→ Goal of the exercise
Omit all images. Write out the rest of the material exactly.

→ Source excerpt
────────────────────
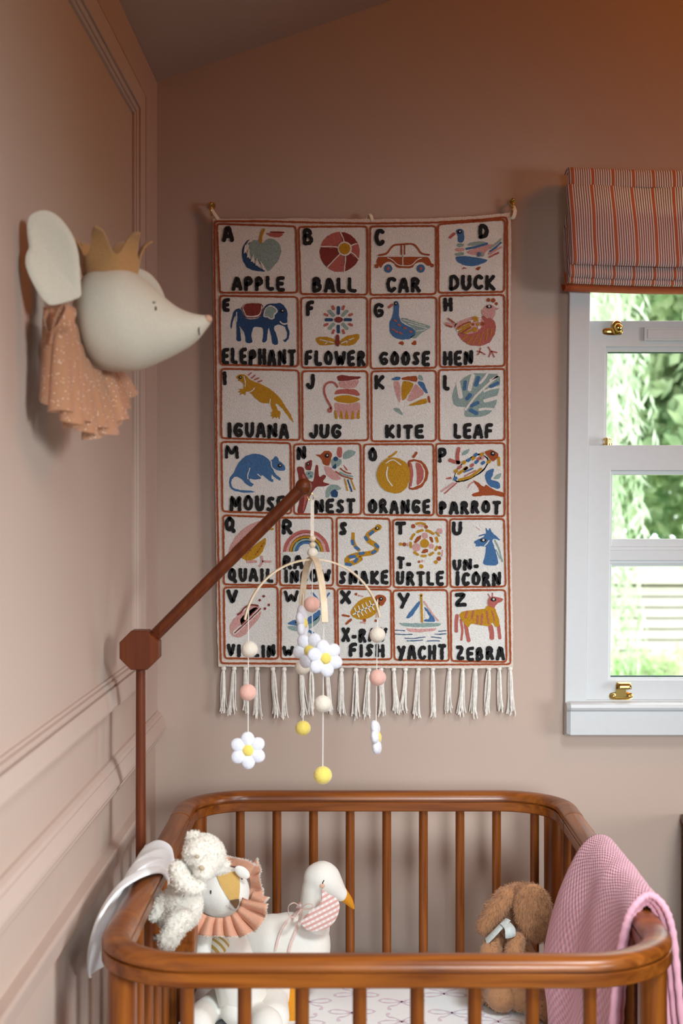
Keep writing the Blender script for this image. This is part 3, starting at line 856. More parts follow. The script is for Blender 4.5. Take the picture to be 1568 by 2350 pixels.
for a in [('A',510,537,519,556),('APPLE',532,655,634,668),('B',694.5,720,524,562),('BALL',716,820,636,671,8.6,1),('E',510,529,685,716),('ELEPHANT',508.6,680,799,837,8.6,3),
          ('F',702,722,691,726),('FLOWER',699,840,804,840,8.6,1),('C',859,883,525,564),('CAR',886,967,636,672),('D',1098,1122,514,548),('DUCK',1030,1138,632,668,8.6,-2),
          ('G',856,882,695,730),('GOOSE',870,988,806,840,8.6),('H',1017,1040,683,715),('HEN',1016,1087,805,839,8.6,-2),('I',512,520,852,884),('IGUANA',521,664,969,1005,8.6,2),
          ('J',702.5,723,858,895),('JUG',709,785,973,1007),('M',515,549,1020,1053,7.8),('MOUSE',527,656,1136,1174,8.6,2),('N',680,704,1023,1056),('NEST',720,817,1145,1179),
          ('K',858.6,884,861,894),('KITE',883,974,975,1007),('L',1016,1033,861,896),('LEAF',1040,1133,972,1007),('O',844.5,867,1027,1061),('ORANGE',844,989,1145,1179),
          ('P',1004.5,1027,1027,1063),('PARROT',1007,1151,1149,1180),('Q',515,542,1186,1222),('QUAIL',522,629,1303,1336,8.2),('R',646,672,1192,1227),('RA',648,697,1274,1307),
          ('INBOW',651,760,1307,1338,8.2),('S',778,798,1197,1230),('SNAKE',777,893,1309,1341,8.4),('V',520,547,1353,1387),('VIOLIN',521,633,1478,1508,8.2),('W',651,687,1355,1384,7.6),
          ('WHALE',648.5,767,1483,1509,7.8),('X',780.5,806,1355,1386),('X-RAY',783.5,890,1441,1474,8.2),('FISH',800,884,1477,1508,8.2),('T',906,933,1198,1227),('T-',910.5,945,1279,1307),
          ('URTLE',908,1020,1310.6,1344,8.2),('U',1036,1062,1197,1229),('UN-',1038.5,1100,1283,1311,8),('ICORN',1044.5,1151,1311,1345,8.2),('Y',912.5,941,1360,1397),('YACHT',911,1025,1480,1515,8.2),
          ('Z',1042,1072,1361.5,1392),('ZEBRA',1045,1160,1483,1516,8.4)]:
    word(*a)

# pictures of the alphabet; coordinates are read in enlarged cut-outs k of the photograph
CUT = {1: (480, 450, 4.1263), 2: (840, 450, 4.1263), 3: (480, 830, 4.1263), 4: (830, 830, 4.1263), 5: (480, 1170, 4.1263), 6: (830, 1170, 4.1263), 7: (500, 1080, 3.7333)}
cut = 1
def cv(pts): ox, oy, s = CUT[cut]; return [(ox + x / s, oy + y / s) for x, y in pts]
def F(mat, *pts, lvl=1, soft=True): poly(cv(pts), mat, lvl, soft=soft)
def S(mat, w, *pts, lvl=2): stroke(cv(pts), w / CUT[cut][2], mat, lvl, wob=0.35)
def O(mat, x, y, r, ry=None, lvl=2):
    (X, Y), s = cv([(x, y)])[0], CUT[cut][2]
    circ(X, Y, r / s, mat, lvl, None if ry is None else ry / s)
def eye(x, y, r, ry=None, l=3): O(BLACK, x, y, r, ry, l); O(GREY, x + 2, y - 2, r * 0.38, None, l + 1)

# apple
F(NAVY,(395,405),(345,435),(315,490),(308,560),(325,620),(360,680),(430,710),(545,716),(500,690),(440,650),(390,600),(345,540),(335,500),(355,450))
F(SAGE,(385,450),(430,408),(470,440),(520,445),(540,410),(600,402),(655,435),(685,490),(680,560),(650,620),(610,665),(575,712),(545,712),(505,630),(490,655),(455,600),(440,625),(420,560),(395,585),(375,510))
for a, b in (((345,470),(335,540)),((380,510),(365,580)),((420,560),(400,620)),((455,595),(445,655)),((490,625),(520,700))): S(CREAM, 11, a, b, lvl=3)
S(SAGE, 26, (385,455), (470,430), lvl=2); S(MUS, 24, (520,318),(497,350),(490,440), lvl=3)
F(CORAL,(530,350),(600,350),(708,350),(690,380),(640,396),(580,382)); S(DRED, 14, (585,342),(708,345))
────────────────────
→ Written answer
Keep writing the Blender script for this image. This is part 3, starting at line 856. More parts follow. The script is for Blender 4.5. Take the picture to be 1568 by 2350 pixels.
for a in [('A',510,537,519,556),('APPLE',532,655,634,668),('B',694.5,720,524,562),('BALL',716,820,636,671,8.6,1),('E',510,529,685,716),('ELEPHANT',508.6,680,799,837,8.6,3),
          ('F',702,722,691,726),('FLOWER',699,840,804,840,8.6,1),('C',859,883,525,564),('CAR',886,967,636,672),('D',1098,1122,514,548),('DUCK',1030,1138,632,668,8.6,-2),
          ('G',856,882,695,730),('GOOSE',870,988,806,840,8.6),('H',1017,1040,683,715),('HEN',1016,1087,805,839,8.6,-2),('I',512,520,852,884),('IGUANA',521,664,969,1005,8.6,2),
          ('J',702.5,723,858,895),('JUG',709,785,973,1007),('M',515,549,1020,1053,7.8),('MOUSE',527,656,1136,1174,8.6,2),('N',680,704,1023,1056),('NEST',720,817,1145,1179),
          ('K',858.6,884,861,894),('KITE',883,974,975,1007),('L',1016,1033,861,896),('LEAF',1040,1133,972,1007),('O',844.5,867,1027,1061),('ORANGE',844,989,1145,1179),
          ('P',1004.5,1027,1027,1063),('PARROT',1007,1151,1149,1180),('Q',515,542,1186,1222),('QUAIL',522,629,1303,1336,8.2),('R',646,672,1192,1227),('RA',648,697,1274,1307),
          ('INBOW',651,760,1307,1338,8.2),('S',778,798,1197,1230),('SNAKE',777,893,1309,1341,8.4),('V',520,547,1353,1387),('VIOLIN',521,633,1478,1508,8.2),('W',651,687,1355,1384,7.6),
          ('WHALE',648.5,767,1483,1509,7.8),('X',780.5,806,1355,1386),('X-RAY',783.5,890,1441,1474,8.2),('FISH',800,884,1477,1508,8.2),('T',906,933,1198,1227),('T-',910.5,945,1279,1307),
          ('URTLE',908,1020,1310.6,1344,8.2),('U',1036,1062,1197,1229),('UN-',1038.5,1100,1283,1311,8),('ICORN',1044.5,1151,1311,1345,8.2),('Y',912.5,941,1360,1397),('YACHT',911,1025,1480,1515,8.2),
          ('Z',1042,1072,1361.5,1392),('ZEBRA',1045,1160,1483,1516,8.4)]:
    word(*a)

# pictures of the alphabet; coordinates are read in enlarged cut-outs k of the photograph
CUT = {1: (480, 450, 4.1263), 2: (840, 450, 4.1263), 3: (480, 830, 4.1263), 4: (830, 830, 4.1263), 5: (480, 1170, 4.1263), 6: (830, 1170, 4.1263), 7: (500, 1080, 3.7333)}
cut = 1
def cv(pts): ox, oy, s = CUT[cut]; return [(ox + x / s, oy + y / s) for x, y in pts]
def F(mat, *pts, lvl=1, soft=True): poly(cv(pts), mat, lvl, soft=soft)
def S(mat, w, *pts, lvl=2): stroke(cv(pts), w / CUT[cut][2], mat, lvl, wob=0.35)
def O(mat, x, y, r, ry=None, lvl=2):
    (X, Y), s = cv([(x, y)])[0], CUT[cut][2]
    circ(X, Y, r / s, mat, lvl, None if ry is None else ry / s)
def eye(x, y, r, ry=None, l=3): O(BLACK, x, y, r, ry, l); O(GREY, x + 2, y - 2, r * 0.38, None, l + 1)

# apple
F(NAVY,(395,405),(345,435),(315,490),(308,560),(325,620),(360,680),(430,710),(545,716),(500,690),(440,650),(390,600),(345,540),(335,500),(355,450))
F(SAGE,(385,450),(430,408),(470,440),(520,445),(540,410),(600,402),(655,435),(685,490),(680,560),(650,620),(610,665),(575,712),(545,712),(505,630),(490,655),(455,600),(440,625),(420,560),(395,585),(375,510))
for a, b in (((345,470),(335,540)),((380,510),(365,580)),((420,560),(400,620)),((455,595),(445,655)),((490,625),(520,700))): S(CREAM, 11, a, b, lvl=3)
S(SAGE, 26, (385,455), (470,430), lvl=2); S(MUS, 24, (520,318),(497,350),(490,440), lvl=3)
F(CORAL,(530,350),(600,350),(708,350),(690,380),(640,396),(580,382)); S(DRED, 14, (585,342),(708,345))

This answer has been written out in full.